Now Arsenal venture north having allowed opponents 19 fewer shots on target in the top flight than the next best, City, and with an xGA that is 5.11 better than anyone else. Arteta is the former Guardiola sidekick whose revolution can look decidedly pragmatic. A tactic borrowed from his mentor is scarcely tiki-taka: Arsenal are likely to line up at the Etihad with four centre-backs in defence, just as City did in the Champions League final. Preserving the clean sheet can take precedent over the passing skills of using Oleksandr Zinchenko, a triumph of Guardiola’s powers of reinvention, as an inverted full-back in midfield.

Arsenal have their battalion of strapping six-footers: like City now, they have the physicality to tower over the diminutive sides Guardiola and Arteta oversaw together. They also have Declan Rice, a player City also wanted, a potential Footballer of the Year.

Mikel Arteta has helped Arsenal to evolve after damaging defeats to Man City last season
Mikel Arteta has helped Arsenal to evolve after damaging defeats to Man City last season (Getty Images)

It would be tempting to attribute Arsenal’s record £105m deal to their evisceration at the Etihad last April, when Thomas Partey, excellent for three-quarters of the season, was abject in the run-in. It would also be untrue, given that Arsenal’s interest in Rice had begun before then. Arteta knew the difference midfield ballast could provide.

So it is instead instructive to rewind to the England international’s Gunners debut in the Community Shield: as a No 8, not a No 6. Then Partey was the holding midfielder. It will probably be Jorginho on Sunday, but it highlighted an intent to use Rice not as the defensive midfielder, but to give a more defensive balance in the middle of the pitch. That Kai Havertz’s Arsenal bow came at Wembley as a false nine was a second marker: the scorer of a Champions League final winner against City may be the anti-Haaland, less a specialist scorer, more likely to drop into the midfield, but he is another way Arteta has added off-the-ball effort.

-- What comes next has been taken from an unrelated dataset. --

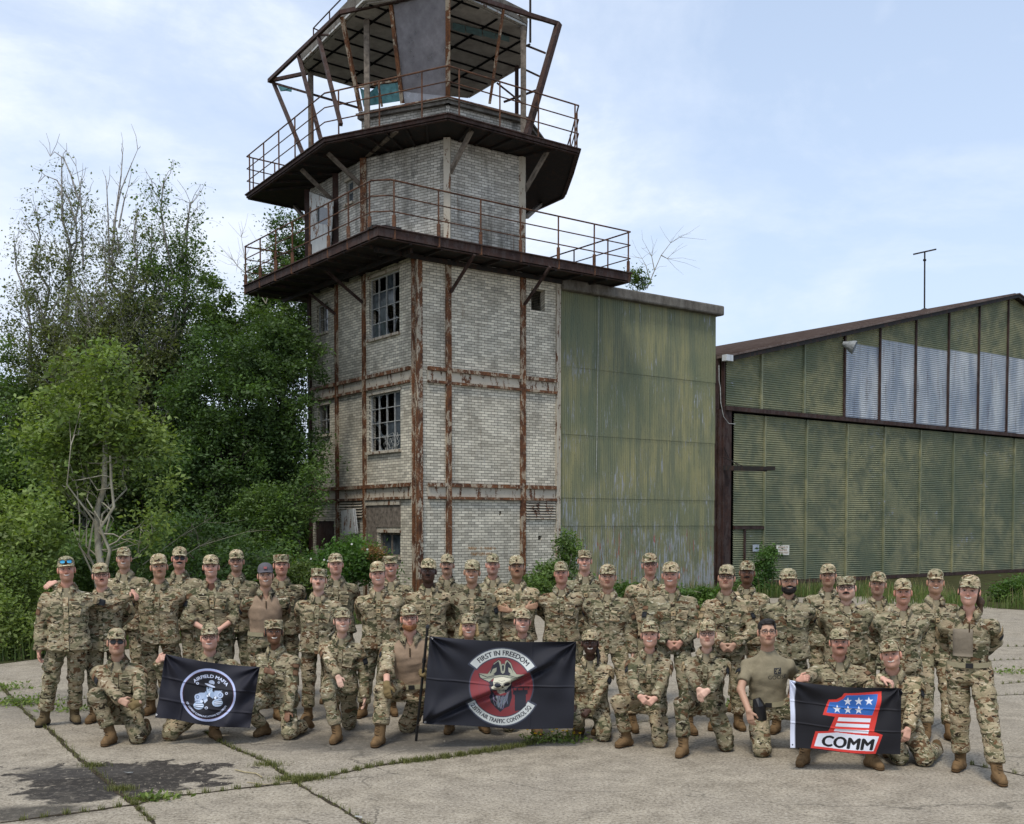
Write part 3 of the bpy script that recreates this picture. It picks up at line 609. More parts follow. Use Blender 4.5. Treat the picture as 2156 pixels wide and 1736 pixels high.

If Arsenal look more redoubtable, their last visit to City came during an eight-game spell when they conceded 16 times. Now their run-in feels more daunting: with four of the top six to play, with a Champions League double header against Bayern Munich, perhaps with a semi-final against City to follow. If Arteta’s new plan is to defend his way to glory, the road goes through the Etihad Stadium. Arsenal may not need to win there. But they surely can’t afford to lose.